SDF: I challenged this "Russia" thing in several ways. Some empiricism!

: And, finally, you insist on a future ecological crisis of apocalyptic proportions which will act as midwife to a mass commune movement (which will engender socialism).

SDF: You really don't know what the Green Party is, do you? And empirical considerations of ecological crisis don't really matter, do they?

: Let us look at those assertions.

: Perhaps a party devoted to the elimination of private ownership of the means of production should accept into its ranks 'fellow-travelers' who believe that 'some' members of society should own some means of production.

SDF: Marx apparently had a definition of "socialists" that was broader than "all those who agree with me on every point." This, doubtless, helped him to recognize who was really a liberal and who wasn't.

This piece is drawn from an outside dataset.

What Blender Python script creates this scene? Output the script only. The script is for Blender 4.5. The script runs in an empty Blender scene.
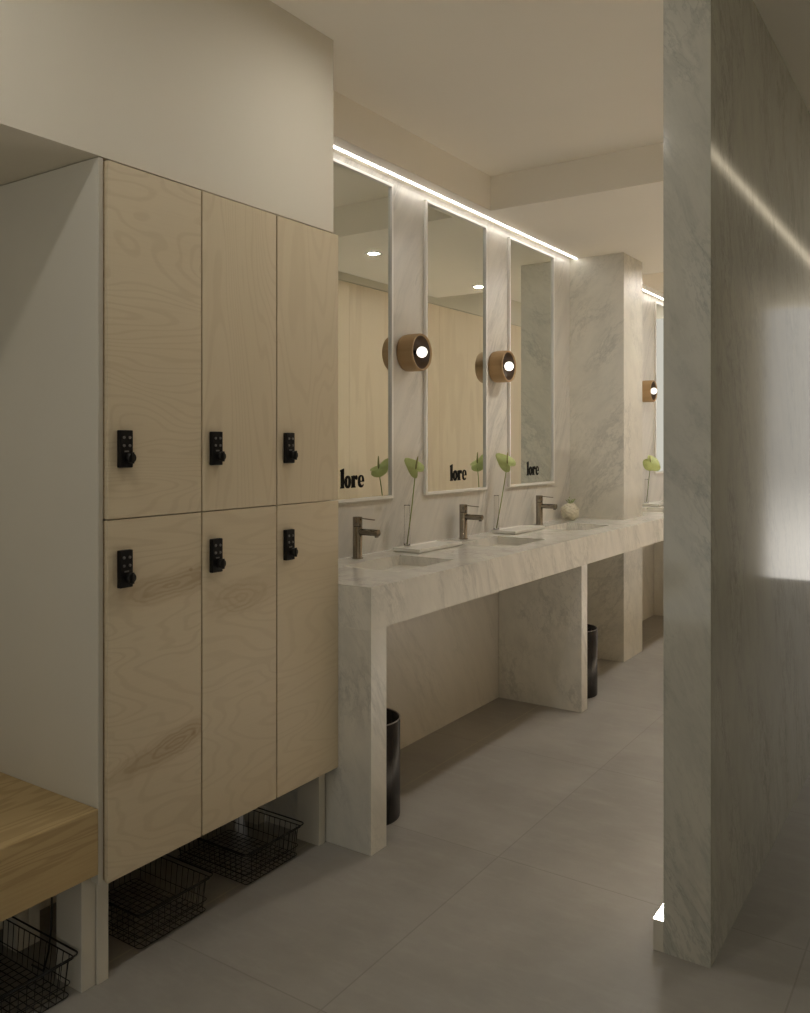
import bpy, bmesh, math, random
from mathutils import Vector, Matrix, noise

S = bpy.context.scene
COL = S.collection
random.seed(4)

# ------------------------------------------------------------------ camera, world, exposure
TH = math.atan(571 / 850)
HC = 1.32
cd = bpy.data.cameras.new('camera'); cam = bpy.data.objects.new('camera', cd); COL.objects.link(cam)
cam.location = (0, 0, HC); cam.rotation_euler = (math.pi / 2, 0, TH)
cd.sensor_fit = 'AUTO'; cd.sensor_width = 36; cd.lens = 36 * 850 / 1013
cd.shift_y = (444 - 506.5) / 1013
cd.clip_start = .02
S.camera = cam
w = bpy.data.worlds.new('world'); S.world = w; w.use_nodes = True
# the hall goes on behind the camera and beyond the far end: near wall left out so world light adds soft fill; far end open too
_nt = w.node_tree; _bg = _nt.nodes['Background']
_tc = _nt.nodes.new('ShaderNodeTexCoord'); _sp = _nt.nodes.new('ShaderNodeSeparateXYZ'); _nt.links.new(_tc.outputs['Generated'], _sp.inputs[0])
_mr = _nt.nodes.new('ShaderNodeMapRange'); _mr.inputs[1].default_value = -.1; _mr.inputs[2].default_value = .1
_nt.links.new(_sp.outputs['Y'], _mr.inputs[0])
_mx = _nt.nodes.new('ShaderNodeMix'); _mx.data_type = 'RGBA'; _nt.links.new(_mr.outputs[0], _mx.inputs[0])
NEAR_L, FAR_L = (.44, .43, .395), (.62, .585, .53)
LOW_WORLD_GAIN = 2.0         # added: world brightened below the horizon to lift ceiling and soffit
_mx.inputs[6].default_value = (*NEAR_L, 1); _mx.inputs[7].default_value = (*FAR_L, 1)
_nt.links.new(_mx.outputs[2], _bg.inputs[0])
_mz = _nt.nodes.new('ShaderNodeMapRange'); _mz.interpolation_type = 'SMOOTHSTEP'; _mz.inputs[1].default_value = -.12; _mz.inputs[2].default_value = -.02
_mz.inputs[3].default_value = LOW_WORLD_GAIN; _mz.inputs[4].default_value = 1.0
_nt.links.new(_sp.outputs['Z'], _mz.inputs[0]); _nt.links.new(_mz.outputs[0], _bg.inputs[1])
def portal(name, loc, rot, sx, sy):
    l = bpy.data.lights.new(name, 'AREA'); l.shape = 'RECTANGLE'; l.size = sx; l.size_y = sy; l.cycles.is_portal = True
    o = bpy.data.objects.new(name, l); o.location = loc; o.rotation_euler = rot; COL.objects.link(o)
portal('portal_near', (-.6, -1.9, 1.33), (math.pi / 2, 0, math.pi), 3.2, 2.64)
portal('portal_far', (-.6, 8.9, 1.33), (math.pi / 2, 0, 0), 3.2, 2.64)
S.view_settings.view_transform = 'Standard'; S.view_settings.look = 'None'
S.view_settings.gamma = 1; S.view_settings.use_curve_mapping = False
S.view_settings.exposure = 0.13
S.cycles.use_denoising = True
S.cycles.max_bounces = 10; S.cycles.diffuse_bounces = 6; S.cycles.glossy_bounces = 6
S.cycles.sample_clamp_indirect = 3.0
S.cycles.caustics_reflective = False; S.cycles.caustics_refractive = False

WARM = (1, .85, .64)
E_DOWN = 760      # downlight lens emission
E_LED = 9.5        # cove strip
E_AISLE = 2.2      # recessed line in the right hand aisle
E_BULB = 1.6
E_PLINTH = 30

# ------------------------------------------------------------------ materials
def mat(name):
    m = bpy.data.materials.new(name); m.use_nodes = True
    nt = m.node_tree; b = nt.nodes['Principled BSDF']
    return m, nt, b

def N(nt, t, **kw):
    n = nt.nodes.new(t)
    for k, v in kw.items():
        if k.startswith('i_'):
            key = k[2:]; key = int(key) if key.isdigit() else key.replace('_', ' ')
            n.inputs[key].default_value = v
        else: setattr(n, k, v)
    return n

def math_(nt, op, a, b=None, c=None, clamp=False):
    n = nt.nodes.new('ShaderNodeMath'); n.operation = op; n.use_clamp = clamp
    for i, v in enumerate((a, b, c)):
        if v is None: continue
        if isinstance(v, (int, float)): n.inputs[i].default_value = v
        else: nt.links.new(v, n.inputs[i])
    return n.outputs[0]

def mixc(nt, f, a, b):
    n = nt.nodes.new('ShaderNodeMix'); n.data_type = 'RGBA'
    for s, v in ((n.inputs[0], f), (n.inputs[6], a), (n.inputs[7], b)):
        if isinstance(v, (int, float)): s.default_value = v
        elif isinstance(v, tuple): s.default_value = (*v[:3], 1)
        else: nt.links.new(v, s)
    return n.outputs[2]

def smooth(nt, v, lo, hi):
    n = nt.nodes.new('ShaderNodeMapRange'); n.interpolation_type = 'SMOOTHSTEP'
    nt.links.new(v, n.inputs[0]); n.inputs[1].default_value = lo; n.inputs[2].default_value = hi
    return n.outputs[0]

def dot(nt, p, v):
    n = nt.nodes.new('ShaderNodeVectorMath'); n.operation = 'DOT_PRODUCT'
    nt.links.new(p, n.inputs[0]); n.inputs[1].default_value = v
    return n.outputs['Value']

def comb(nt, x, y, z):
    n = nt.nodes.new('ShaderNodeCombineXYZ')
    for i, v in enumerate((x, y, z)):
        if isinstance(v, (int, float)): n.inputs[i].default_value = v
        else: nt.links.new(v, n.inputs[i])
    return n.outputs[0]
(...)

Who knows, maybe he wanted to do something more than just defend an idea. Marcos, on the other hand, was just interested in name-calling.

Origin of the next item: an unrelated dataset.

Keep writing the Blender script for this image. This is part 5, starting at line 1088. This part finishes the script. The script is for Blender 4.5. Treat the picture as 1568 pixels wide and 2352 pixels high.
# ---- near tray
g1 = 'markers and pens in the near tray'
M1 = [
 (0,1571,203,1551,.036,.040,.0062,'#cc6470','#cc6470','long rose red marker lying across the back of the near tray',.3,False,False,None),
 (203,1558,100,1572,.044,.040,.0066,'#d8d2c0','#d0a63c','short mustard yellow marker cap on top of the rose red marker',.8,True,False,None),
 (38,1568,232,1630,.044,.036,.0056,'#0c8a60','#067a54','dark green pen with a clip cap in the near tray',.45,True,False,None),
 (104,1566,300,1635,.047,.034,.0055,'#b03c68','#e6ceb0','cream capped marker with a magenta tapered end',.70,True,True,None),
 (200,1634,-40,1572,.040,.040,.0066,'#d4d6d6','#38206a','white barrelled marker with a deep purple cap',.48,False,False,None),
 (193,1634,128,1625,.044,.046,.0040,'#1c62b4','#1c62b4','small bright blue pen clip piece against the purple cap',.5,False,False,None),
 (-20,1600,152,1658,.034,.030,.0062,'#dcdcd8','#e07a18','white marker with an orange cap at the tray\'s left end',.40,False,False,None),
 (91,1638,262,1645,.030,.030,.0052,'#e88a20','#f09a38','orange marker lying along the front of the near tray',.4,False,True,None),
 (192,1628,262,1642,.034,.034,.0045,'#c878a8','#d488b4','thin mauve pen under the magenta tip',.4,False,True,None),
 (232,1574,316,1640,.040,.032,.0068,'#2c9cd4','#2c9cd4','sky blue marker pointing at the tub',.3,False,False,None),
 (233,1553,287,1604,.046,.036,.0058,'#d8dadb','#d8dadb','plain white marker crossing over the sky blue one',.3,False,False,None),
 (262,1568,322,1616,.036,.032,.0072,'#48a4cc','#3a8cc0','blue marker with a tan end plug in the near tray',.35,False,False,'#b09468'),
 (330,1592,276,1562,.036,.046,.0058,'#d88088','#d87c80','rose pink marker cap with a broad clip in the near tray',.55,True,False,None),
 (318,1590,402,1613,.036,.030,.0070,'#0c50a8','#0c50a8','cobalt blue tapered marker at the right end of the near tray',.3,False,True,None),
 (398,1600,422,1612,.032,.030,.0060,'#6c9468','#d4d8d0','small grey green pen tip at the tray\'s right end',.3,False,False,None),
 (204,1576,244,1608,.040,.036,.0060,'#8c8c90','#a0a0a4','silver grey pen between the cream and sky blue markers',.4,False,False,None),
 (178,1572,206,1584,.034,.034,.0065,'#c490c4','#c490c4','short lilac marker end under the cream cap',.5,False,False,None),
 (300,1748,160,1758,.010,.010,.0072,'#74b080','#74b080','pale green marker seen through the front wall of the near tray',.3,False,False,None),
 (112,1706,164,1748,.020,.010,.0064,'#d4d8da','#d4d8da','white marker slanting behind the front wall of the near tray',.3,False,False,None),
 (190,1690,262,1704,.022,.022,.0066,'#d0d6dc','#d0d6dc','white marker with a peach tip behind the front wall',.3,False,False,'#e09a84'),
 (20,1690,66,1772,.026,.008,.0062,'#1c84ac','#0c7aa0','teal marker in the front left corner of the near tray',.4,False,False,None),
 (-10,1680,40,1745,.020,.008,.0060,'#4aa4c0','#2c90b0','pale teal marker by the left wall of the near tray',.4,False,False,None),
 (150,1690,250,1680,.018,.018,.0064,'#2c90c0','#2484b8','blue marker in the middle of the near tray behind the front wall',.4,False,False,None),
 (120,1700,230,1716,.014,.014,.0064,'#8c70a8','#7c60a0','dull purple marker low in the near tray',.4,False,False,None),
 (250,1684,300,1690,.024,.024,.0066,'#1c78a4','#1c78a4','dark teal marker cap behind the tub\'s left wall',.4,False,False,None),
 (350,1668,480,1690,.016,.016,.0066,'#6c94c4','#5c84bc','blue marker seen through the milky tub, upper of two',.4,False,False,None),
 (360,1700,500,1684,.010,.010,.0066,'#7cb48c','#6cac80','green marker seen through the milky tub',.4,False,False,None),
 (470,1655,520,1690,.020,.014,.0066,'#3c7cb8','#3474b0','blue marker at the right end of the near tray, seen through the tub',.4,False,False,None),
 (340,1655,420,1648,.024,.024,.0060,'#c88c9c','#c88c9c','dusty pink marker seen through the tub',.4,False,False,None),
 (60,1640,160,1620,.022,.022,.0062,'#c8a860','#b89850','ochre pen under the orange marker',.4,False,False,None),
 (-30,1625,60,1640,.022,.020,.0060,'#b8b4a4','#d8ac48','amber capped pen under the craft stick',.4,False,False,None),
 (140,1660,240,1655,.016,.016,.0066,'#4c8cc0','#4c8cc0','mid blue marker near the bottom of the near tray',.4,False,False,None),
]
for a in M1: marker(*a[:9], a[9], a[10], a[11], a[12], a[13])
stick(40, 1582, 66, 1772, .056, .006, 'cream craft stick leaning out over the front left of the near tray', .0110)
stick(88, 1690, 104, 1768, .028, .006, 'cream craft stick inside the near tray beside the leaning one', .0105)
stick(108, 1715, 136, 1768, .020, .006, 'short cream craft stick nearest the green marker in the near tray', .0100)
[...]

: Perhaps a party devoted to the elimination of hierarchy should accept into its ranks 'fellow-travelers' who wouldn't discount the 'possibility' of benevolent authoritarianism.

SDF: I guess any historical-materialist analysis of the connection between "benevolent authoritarianism" and the means of production is out of the question. NJ was defending "the lesser of two evils," peasant production as opposed to capitalist wage-slavery. His argument wasn't a very important one, as he didn't really give it much substance, but neither was it any indication of his own authoritarian tendencies.

Marx defended the British conquest of India, on margin: shall we dismiss Marx as an imperialist, as some of the cultural studies bunch have done?

And since vanguardism claims itself to be a form of benevolent authoritarianism (as it, and you, reject "democratic parties"), we have to wonder who's the authoritarian here ...

: And perhaps a party devoted to the economic equality of all citizens should accept into its ranks 'fellow travelers' who believe that 'some' inequality is inevitable or even acceptable.

SDF: Go back and read "Critique of the Gotha Programme" on "equality," "right," and other bourgeois values.

: What steady leadership that would be!

: On to Braunthal. The treasured quote, of course, is this:

:


: The Communists have no interests separate and apart from those of the proletariat as a whole.

: They do not set up any sectarian principles of their own, by which to shape and mould the proletarian movement.(1)
:

:
: Yet a few sentences later, Marx and Engels wrote:

:


: The Communists...are on the one hand, practically, the most advanced and resolute section of the working-class parties of every country, that section which pushes forward all others; on the other hand, theoretically, they have over the great mass of the proletariat the advantage of clearly understanding the line of march, the conditions, and the ultimate general results of the proletarian movement.(2)
:

:
: THERE is your dreaded 'vanguard'!

SDF: Nope, M & E's quote is too vague to establish a direct clash with Braunthal's assertion. And Marx isn't asserting "communists" as some sort of vanguard, as he is not claiming HIS GROUP to be the ONLY GROUP of REAL communists, just the BEST one, yet today there are several "communist" and "socialist" parties (Maoist, Trotskyist, Leninist, Stalinist, Castroist, etc. etc.) all claiming to have the ONLY "correct line" on everything, and that everyone else is an enemy of the people... THOSE are the true sectarian Marxists.

I'll take one last stab at the localized production of energy thing. The point was to promote alternative energy sources in order to allow energy production to be localized.

I guess the alternative is to go to Saudi Arabia to promote the revolution, since that's where the oil (& thus the power over the global capitalist infrastructure) is. This defense of centralized production seems to have a preconceived notion behind it that "we" will control the centralized locus of production from the first days of the revolution. So have you bought your plane ticket for Riyadh yet?